AIM OF THE EXERCISE
Skip any picture you find and retype all the remaining lines exactly.

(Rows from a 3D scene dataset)
[start]

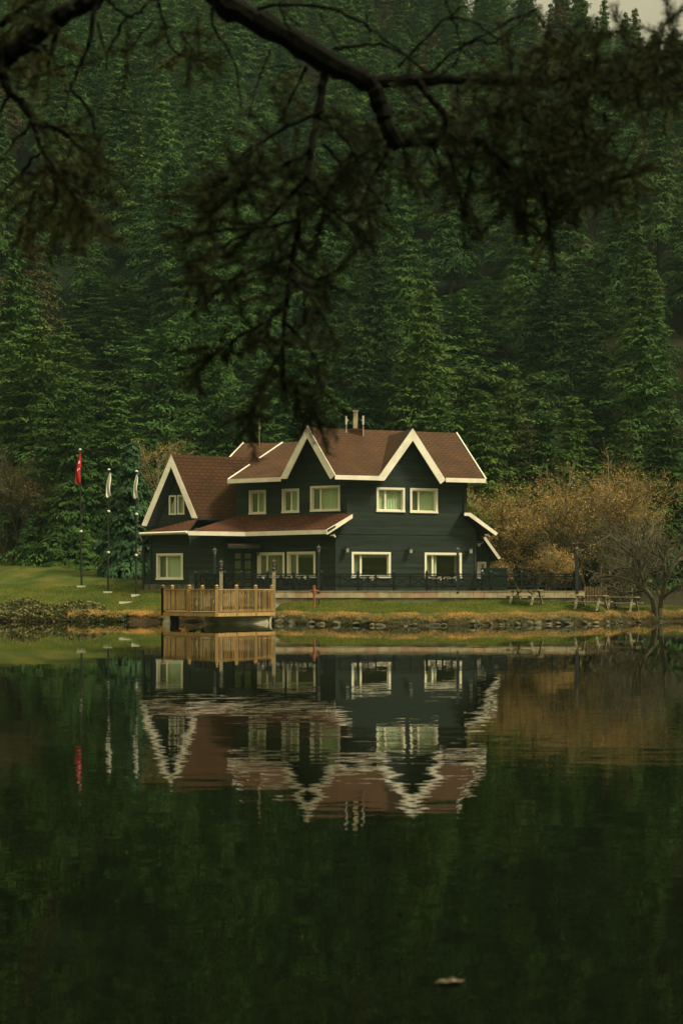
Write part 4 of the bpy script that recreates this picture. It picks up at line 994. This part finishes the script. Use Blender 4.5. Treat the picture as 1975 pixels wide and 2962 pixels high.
taken = []; hero_top = []
for px, py, Y, var, sxy, cm, lab in heroes:
    x = X(px, Y); z0 = gz(x, Y); zt_ = H+(YH-py)*Y/F; s = (zt_-z0)/(VAR[var][0]*1.0)
    sx = sxy*1.1/s**.6
    put_tree('fir_tree', lab, 'tree', 'fir trees near the house', var, (x, Y, z0-.3), s, random.uniform(0, 6), cm, sx)
    taken.append((x, Y)); hero_top.append((px, py, Y, (zt_-z0)*F/Y))
# the forest: scattered over the slope, nearest seen ones are trees of their own
rg = random.Random(11); cand = []
Y = 92.0
row = 0
while Y < 285:
    sp_ = 5.3
    half = .24*Y+38
    x = -half + rg.uniform(0, sp_)
    while x < half:
        xx = x+rg.uniform(-1.3, 1.3); yy = Y+rg.uniform(-1.7, 1.7); x += sp_*rg.uniform(.85, 1.25)
        px = CX+xx*F/yy
        if yy < 98 and (px < 470 or px > 1330): continue
        if yy < 93 : continue
        if any((xx-a)**2+(yy-b)**2 < 14 for a, b in taken): continue
        tp = YH-(gz(xx, yy)+14-H)*F/yy
        if any(yy < hY and abs(px-hx) < 105 and tp < hy_+.3*hh for hx, hy_, hY, hh in hero_top): continue
        # keep the skyline notch open at the upper right
        cand.append((xx, yy))
    Y += sp_*1.1; row += 1
cand.sort(key=lambda c: c[1])
nn_ = 0; far = []
NEAR = 270
for xx, yy in cand:
    z0 = gz(xx, yy); s = rg.uniform(.44, .84)*(.95 if yy < 100 else 1); var = 6+rg.randrange(5)
    inview = abs(xx) < .245*yy+3
    if nn_ < NEAR and inview:
        cm = None; r_ = rg.random()
        if r_ < .05: cm = 'fir_yellow'
        elif r_ < .08: cm = 'fir_brown'
        lab = {'fir_yellow': 'yellowish fir tree scattered among the dark firs on the hillside', 'fir_brown': 'rusty brown tree scattered among the dark firs on the hillside', None: 'dark green fir tree standing among many on the forested hillside'}[cm]
        gr_ = {'fir_yellow': 'yellowish firs on the hillside', 'fir_brown': 'brown trees on the hillside', None: 'dark firs on the hillside'}[cm]
        put_tree('fir_tree', lab, 'tree', gr_, var, (xx, yy, z0-.4), s, rg.uniform(0, 6.28), cm, rg.uniform(.9, 1.2)); nn_ += 1
    else: far.append((xx, yy, z0, s))
fm = bpy.data.meshes.new('far_forest'); fm.from_pydata([(a, b, c-.4) for a, b, c, d in far], [], [])
fa = fm.attributes.new('size', 'FLOAT', 'POINT'); fa.data.foreach_set('value', [d for a, b, c, d in far])
fo = link('far_forest', fm); tag(fo, 'dense mass of small distant firs covering the upper hillside', 'forest', kind='stuff')
ng = bpy.data.node_groups.new('plant_forest', 'GeometryNodeTree')
ng.interface.new_socket('Geometry', in_out='INPUT', socket_type='NodeSocketGeometry'); ng.interface.new_socket('Geometry', in_out='OUTPUT', socket_type='NodeSocketGeometry')
gi = ng.nodes.new('NodeGroupInput'); go = ng.nodes.new('NodeGroupOutput'); jn = ng.nodes.new('GeometryNodeJoinGeometry')
src = {}
for o in COL.objects:
    if o.name.startswith('crown') and o.data in [v[2] for v in VAR[6:]]: src.setdefault(o.data.name, o)
for o in src.values():
    if o.material_slots[0].link == 'OBJECT': pass
for o in list(src.values()):
    oi = ng.nodes.new('GeometryNodeObjectInfo'); oi.transform_space = 'ORIGINAL'; oi.inputs['Object'].default_value = o; oi.inputs['As Instance'].default_value = True
    ng.links.new(oi.outputs['Geometry'], jn.inputs[0])
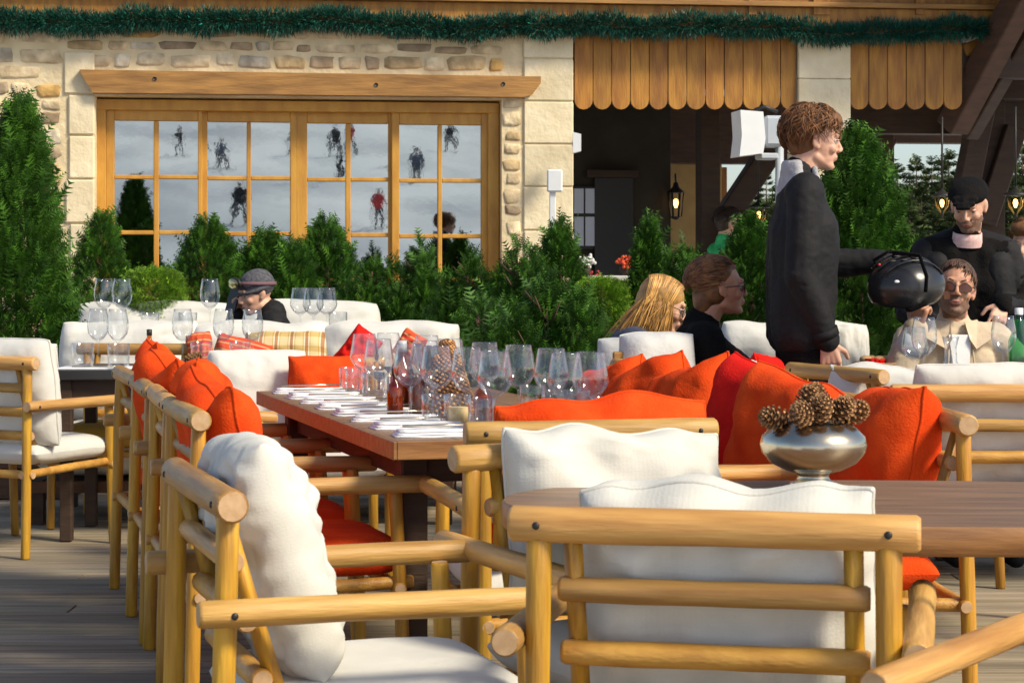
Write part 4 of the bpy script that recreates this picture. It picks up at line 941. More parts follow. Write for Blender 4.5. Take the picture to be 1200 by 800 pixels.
# pine cones
def cone_mb(L, rad, seed, scales=95):
    rg = random.Random(seed); mb = MB()
    mb.ball((0, 0, L * .5), (rad * .55, rad * .55, L * .48), CONE, tint=(.5, .45, .4), n=8, k=5)
    for i in range(scales):
        t = (i + .5) / scales; a = i * 2.39996; z = L * t * .95; r0 = rad * math.sin(math.pi * (t * .86 + .10)) ** .7 * .98
        d = Vector((math.cos(a), math.sin(a), .15 + t * .9)).normalized(); u = Vector((-math.sin(a), math.cos(a), 0)); w_ = d.cross(u)
        c = Vector((0, 0, z)); tip = c + d * r0; k = rg.uniform(.75, 1.3); wd = rad * .30 * (1.1 - .5 * t); e = rad * .07
        m1 = c + d * r0 * .8
        vs = [c + d * r0 * .3, m1 + u * wd, tip + u * wd * .55, tip + w_ * e + d * rad * .05, tip - u * wd * .55, m1 - u * wd, m1 + w_ * e * 1.2, m1 - w_ * e, tip - w_ * e]
        mb.add(vs, [(0, 1, 6), (0, 6, 5), (1, 2, 3, 6), (6, 3, 4, 5), (0, 7, 1), (0, 5, 7), (1, 7, 8, 2), (7, 5, 4, 8)], CONE, False, (k * .9, k * .85, k * .8))
        mb.add([tip + u * wd * .5 + w_ * e * .3, tip + w_ * e * 1.6 + d * rad * .05, tip - u * wd * .5 + w_ * e * .3, tip - w_ * e * 1.1 + d * rad * .04], [(0, 1, 2), (0, 2, 3)], CONE, False, (1.9 * k, 1.85 * k, 1.7 * k))
    return mb
bowl_c = Vector(((953 - 600) / FPX * 4.0, 4.0, .7205))
mb = MB(); R_ = .104
mb.lathe([(.001, .004), (.042, .0), (.046, .003), (.045, .010), (.034, .014), (.030, .022), (.032, .028), (.055, .034), (.084, .048), (.100, .068), (.104, .084), (.100, .100), (.084, .116), (.070, .124), (.066, .128), (.064, .126), (.068, .118), (.090, .098), (.094, .084), (.075, .055), (.03, .042), (.001, .040)], SILVER, n=56)
o = mb.build('silver_bowl', loc=bowl_c); tag(o, 'footed silver bowl filled with pine cones on the oval table', 'bowl')
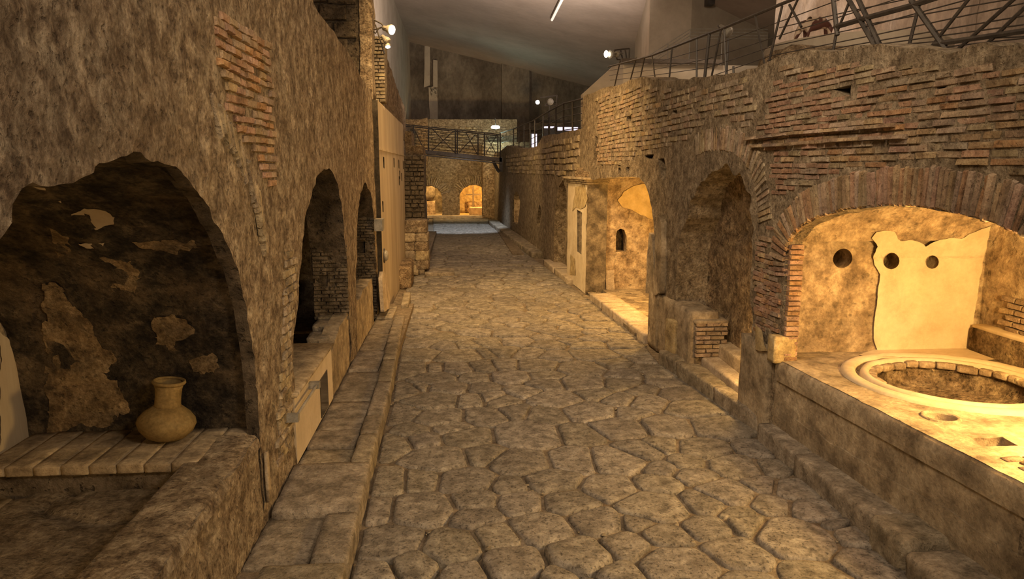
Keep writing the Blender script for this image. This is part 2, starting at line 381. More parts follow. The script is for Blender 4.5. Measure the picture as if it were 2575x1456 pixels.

[end]

RESULT
Write part 4 of the bpy script that recreates this picture. It picks up at line 994. This part finishes the script. Use Blender 4.5. Treat the picture as 1975 pixels wide and 2962 pixels high.
taken = []; hero_top = []
for px, py, Y, var, sxy, cm, lab in heroes:
    x = X(px, Y); z0 = gz(x, Y); zt_ = H+(YH-py)*Y/F; s = (zt_-z0)/(VAR[var][0]*1.0)
    sx = sxy*1.1/s**.6
    put_tree('fir_tree', lab, 'tree', 'fir trees near the house', var, (x, Y, z0-.3), s, random.uniform(0, 6), cm, sx)
    taken.append((x, Y)); hero_top.append((px, py, Y, (zt_-z0)*F/Y))
# the forest: scattered over the slope, nearest seen ones are trees of their own
rg = random.Random(11); cand = []
Y = 92.0
row = 0
while Y < 285:
    sp_ = 5.3
    half = .24*Y+38
    x = -half + rg.uniform(0, sp_)
    while x < half:
        xx = x+rg.uniform(-1.3, 1.3); yy = Y+rg.uniform(-1.7, 1.7); x += sp_*rg.uniform(.85, 1.25)
        px = CX+xx*F/yy
        if yy < 98 and (px < 470 or px > 1330): continue
        if yy < 93 : continue
        if any((xx-a)**2+(yy-b)**2 < 14 for a, b in taken): continue
        tp = YH-(gz(xx, yy)+14-H)*F/yy
        if any(yy < hY and abs(px-hx) < 105 and tp < hy_+.3*hh for hx, hy_, hY, hh in hero_top): continue
        # keep the skyline notch open at the upper right
        cand.append((xx, yy))
    Y += sp_*1.1; row += 1
cand.sort(key=lambda c: c[1])
nn_ = 0; far = []
NEAR = 270
for xx, yy in cand:
    z0 = gz(xx, yy); s = rg.uniform(.44, .84)*(.95 if yy < 100 else 1); var = 6+rg.randrange(5)
    inview = abs(xx) < .245*yy+3
    if nn_ < NEAR and inview:
        cm = None; r_ = rg.random()
        if r_ < .05: cm = 'fir_yellow'
        elif r_ < .08: cm = 'fir_brown'
        lab = {'fir_yellow': 'yellowish fir tree scattered among the dark firs on the hillside', 'fir_brown': 'rusty brown tree scattered among the dark firs on the hillside', None: 'dark green fir tree standing among many on the forested hillside'}[cm]
        gr_ = {'fir_yellow': 'yellowish firs on the hillside', 'fir_brown': 'brown trees on the hillside', None: 'dark firs on the hillside'}[cm]
        put_tree('fir_tree', lab, 'tree', gr_, var, (xx, yy, z0-.4), s, rg.uniform(0, 6.28), cm, rg.uniform(.9, 1.2)); nn_ += 1
    else: far.append((xx, yy, z0, s))
fm = bpy.data.meshes.new('far_forest'); fm.from_pydata([(a, b, c-.4) for a, b, c, d in far], [], [])
fa = fm.attributes.new('size', 'FLOAT', 'POINT'); fa.data.foreach_set('value', [d for a, b, c, d in far])
fo = link('far_forest', fm); tag(fo, 'dense mass of small distant firs covering the upper hillside', 'forest', kind='stuff')
ng = bpy.data.node_groups.new('plant_forest', 'GeometryNodeTree')
ng.interface.new_socket('Geometry', in_out='INPUT', socket_type='NodeSocketGeometry'); ng.interface.new_socket('Geometry', in_out='OUTPUT', socket_type='NodeSocketGeometry')
gi = ng.nodes.new('NodeGroupInput'); go = ng.nodes.new('NodeGroupOutput'); jn = ng.nodes.new('GeometryNodeJoinGeometry')
src = {}
for o in COL.objects:
    if o.name.startswith('crown') and o.data in [v[2] for v in VAR[6:]]: src.setdefault(o.data.name, o)
for o in src.values():
    if o.material_slots[0].link == 'OBJECT': pass
for o in list(src.values()):
    oi = ng.nodes.new('GeometryNodeObjectInfo'); oi.transform_space = 'ORIGINAL'; oi.inputs['Object'].default_value = o; oi.inputs['As Instance'].default_value = True
    ng.links.new(oi.outputs['Geometry'], jn.inputs[0])
Write part 4 of the bpy script that recreates this picture. It picks up at line 941. More parts follow. Write for Blender 4.5. Take the picture to be 1200 by 800 pixels.
# pine cones
def cone_mb(L, rad, seed, scales=95):
    rg = random.Random(seed); mb = MB()
    mb.ball((0, 0, L * .5), (rad * .55, rad * .55, L * .48), CONE, tint=(.5, .45, .4), n=8, k=5)
    for i in range(scales):
        t = (i + .5) / scales; a = i * 2.39996; z = L * t * .95; r0 = rad * math.sin(math.pi * (t * .86 + .10)) ** .7 * .98
        d = Vector((math.cos(a), math.sin(a), .15 + t * .9)).normalized(); u = Vector((-math.sin(a), math.cos(a), 0)); w_ = d.cross(u)
        c = Vector((0, 0, z)); tip = c + d * r0; k = rg.uniform(.75, 1.3); wd = rad * .30 * (1.1 - .5 * t); e = rad * .07
        m1 = c + d * r0 * .8
        vs = [c + d * r0 * .3, m1 + u * wd, tip + u * wd * .55, tip + w_ * e + d * rad * .05, tip - u * wd * .55, m1 - u * wd, m1 + w_ * e * 1.2, m1 - w_ * e, tip - w_ * e]
        mb.add(vs, [(0, 1, 6), (0, 6, 5), (1, 2, 3, 6), (6, 3, 4, 5), (0, 7, 1), (0, 5, 7), (1, 7, 8, 2), (7, 5, 4, 8)], CONE, False, (k * .9, k * .85, k * .8))
        mb.add([tip + u * wd * .5 + w_ * e * .3, tip + w_ * e * 1.6 + d * rad * .05, tip - u * wd * .5 + w_ * e * .3, tip - w_ * e * 1.1 + d * rad * .04], [(0, 1, 2), (0, 2, 3)], CONE, False, (1.9 * k, 1.85 * k, 1.7 * k))
    return mb
bowl_c = Vector(((953 - 600) / FPX * 4.0, 4.0, .7205))
mb = MB(); R_ = .104
mb.lathe([(.001, .004), (.042, .0), (.046, .003), (.045, .010), (.034, .014), (.030, .022), (.032, .028), (.055, .034), (.084, .048), (.100, .068), (.104, .084), (.100, .100), (.084, .116), (.070, .124), (.066, .128), (.064, .126), (.068, .118), (.090, .098), (.094, .084), (.075, .055), (.03, .042), (.001, .040)], SILVER, n=56)
o = mb.build('silver_bowl', loc=bowl_c); tag(o, 'footed silver bowl filled with pine cones on the oval table', 'bowl')
Keep writing the Blender script for this image. This is part 2, starting at line 381. More parts follow. The script is for Blender 4.5. Measure the picture as if it were 2575x1456 pixels.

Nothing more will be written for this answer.